* [Input rows]
........

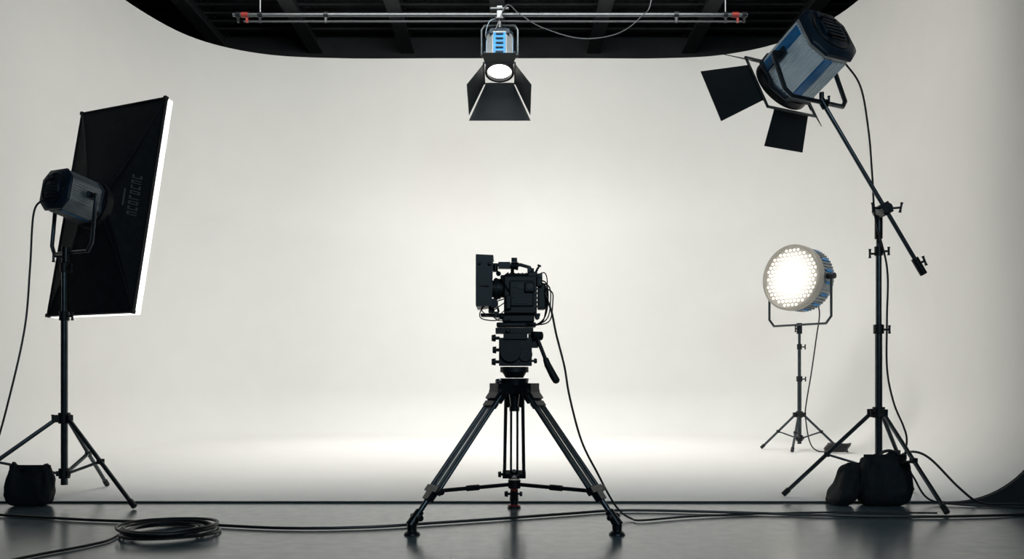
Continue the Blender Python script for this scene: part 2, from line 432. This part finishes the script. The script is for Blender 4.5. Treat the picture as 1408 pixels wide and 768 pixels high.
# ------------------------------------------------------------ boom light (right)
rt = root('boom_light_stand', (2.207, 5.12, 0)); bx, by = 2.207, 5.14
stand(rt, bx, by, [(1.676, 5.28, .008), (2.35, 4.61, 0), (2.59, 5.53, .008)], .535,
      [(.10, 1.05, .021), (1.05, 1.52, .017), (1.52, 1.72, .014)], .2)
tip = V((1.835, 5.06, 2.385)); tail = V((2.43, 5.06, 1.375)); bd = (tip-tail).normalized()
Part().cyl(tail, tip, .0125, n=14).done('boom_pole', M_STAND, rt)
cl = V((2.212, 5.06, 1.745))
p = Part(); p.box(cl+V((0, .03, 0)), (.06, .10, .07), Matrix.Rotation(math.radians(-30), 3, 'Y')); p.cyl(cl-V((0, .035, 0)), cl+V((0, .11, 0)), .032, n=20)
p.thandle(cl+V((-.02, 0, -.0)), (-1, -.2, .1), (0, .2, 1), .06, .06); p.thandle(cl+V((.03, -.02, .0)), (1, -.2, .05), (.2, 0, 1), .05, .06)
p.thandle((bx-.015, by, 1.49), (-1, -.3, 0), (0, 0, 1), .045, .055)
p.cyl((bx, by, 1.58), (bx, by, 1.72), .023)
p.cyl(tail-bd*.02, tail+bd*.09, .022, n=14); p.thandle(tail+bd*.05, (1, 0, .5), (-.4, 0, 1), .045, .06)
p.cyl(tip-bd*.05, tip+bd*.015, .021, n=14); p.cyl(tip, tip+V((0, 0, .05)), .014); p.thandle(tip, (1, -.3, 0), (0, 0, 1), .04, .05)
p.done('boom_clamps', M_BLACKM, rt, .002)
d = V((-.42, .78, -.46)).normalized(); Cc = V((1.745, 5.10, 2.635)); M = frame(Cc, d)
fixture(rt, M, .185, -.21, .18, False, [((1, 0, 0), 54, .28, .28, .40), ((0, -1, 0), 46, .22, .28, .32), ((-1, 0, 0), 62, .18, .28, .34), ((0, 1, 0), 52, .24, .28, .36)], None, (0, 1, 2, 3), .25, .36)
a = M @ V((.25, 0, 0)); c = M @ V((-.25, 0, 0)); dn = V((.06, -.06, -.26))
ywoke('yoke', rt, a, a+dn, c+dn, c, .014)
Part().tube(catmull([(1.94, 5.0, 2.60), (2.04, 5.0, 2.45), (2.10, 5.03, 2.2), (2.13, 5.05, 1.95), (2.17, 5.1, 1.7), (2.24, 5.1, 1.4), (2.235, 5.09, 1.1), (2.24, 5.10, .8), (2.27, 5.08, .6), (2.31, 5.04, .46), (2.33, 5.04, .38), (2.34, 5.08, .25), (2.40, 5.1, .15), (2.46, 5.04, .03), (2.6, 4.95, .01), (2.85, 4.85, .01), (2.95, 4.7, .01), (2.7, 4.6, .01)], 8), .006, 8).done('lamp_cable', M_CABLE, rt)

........

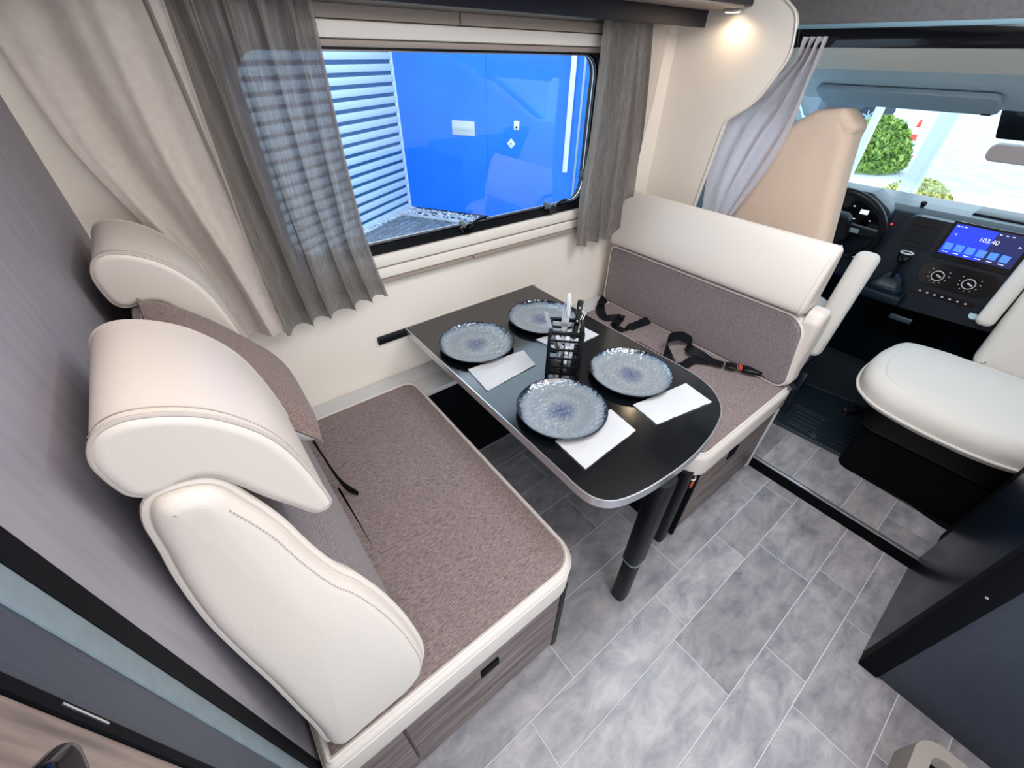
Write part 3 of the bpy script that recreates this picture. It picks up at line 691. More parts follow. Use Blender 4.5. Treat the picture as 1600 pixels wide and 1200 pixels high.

........

* [Work to be completed]
Copy out exactly the lines from the one containing "Continue the Blender" to the one containing "8).done('lamp_cable', M_CABLE, rt)", both ends inclusive.

* [The result]
Continue the Blender Python script for this scene: part 2, from line 432. This part finishes the script. The script is for Blender 4.5. Treat the picture as 1408 pixels wide and 768 pixels high.
# ------------------------------------------------------------ boom light (right)
rt = root('boom_light_stand', (2.207, 5.12, 0)); bx, by = 2.207, 5.14
stand(rt, bx, by, [(1.676, 5.28, .008), (2.35, 4.61, 0), (2.59, 5.53, .008)], .535,
      [(.10, 1.05, .021), (1.05, 1.52, .017), (1.52, 1.72, .014)], .2)
tip = V((1.835, 5.06, 2.385)); tail = V((2.43, 5.06, 1.375)); bd = (tip-tail).normalized()
Part().cyl(tail, tip, .0125, n=14).done('boom_pole', M_STAND, rt)
cl = V((2.212, 5.06, 1.745))
p = Part(); p.box(cl+V((0, .03, 0)), (.06, .10, .07), Matrix.Rotation(math.radians(-30), 3, 'Y')); p.cyl(cl-V((0, .035, 0)), cl+V((0, .11, 0)), .032, n=20)
p.thandle(cl+V((-.02, 0, -.0)), (-1, -.2, .1), (0, .2, 1), .06, .06); p.thandle(cl+V((.03, -.02, .0)), (1, -.2, .05), (.2, 0, 1), .05, .06)
p.thandle((bx-.015, by, 1.49), (-1, -.3, 0), (0, 0, 1), .045, .055)
p.cyl((bx, by, 1.58), (bx, by, 1.72), .023)
p.cyl(tail-bd*.02, tail+bd*.09, .022, n=14); p.thandle(tail+bd*.05, (1, 0, .5), (-.4, 0, 1), .045, .06)
p.cyl(tip-bd*.05, tip+bd*.015, .021, n=14); p.cyl(tip, tip+V((0, 0, .05)), .014); p.thandle(tip, (1, -.3, 0), (0, 0, 1), .04, .05)
p.done('boom_clamps', M_BLACKM, rt, .002)
d = V((-.42, .78, -.46)).normalized(); Cc = V((1.745, 5.10, 2.635)); M = frame(Cc, d)
fixture(rt, M, .185, -.21, .18, False, [((1, 0, 0), 54, .28, .28, .40), ((0, -1, 0), 46, .22, .28, .32), ((-1, 0, 0), 62, .18, .28, .34), ((0, 1, 0), 52, .24, .28, .36)], None, (0, 1, 2, 3), .25, .36)
a = M @ V((.25, 0, 0)); c = M @ V((-.25, 0, 0)); dn = V((.06, -.06, -.26))
ywoke('yoke', rt, a, a+dn, c+dn, c, .014)
Part().tube(catmull([(1.94, 5.0, 2.60), (2.04, 5.0, 2.45), (2.10, 5.03, 2.2), (2.13, 5.05, 1.95), (2.17, 5.1, 1.7), (2.24, 5.1, 1.4), (2.235, 5.09, 1.1), (2.24, 5.10, .8), (2.27, 5.08, .6), (2.31, 5.04, .46), (2.33, 5.04, .38), (2.34, 5.08, .25), (2.40, 5.1, .15), (2.46, 5.04, .03), (2.6, 4.95, .01), (2.85, 4.85, .01), (2.95, 4.7, .01), (2.7, 4.6, .01)], 8), .006, 8).done('lamp_cable', M_CABLE, rt)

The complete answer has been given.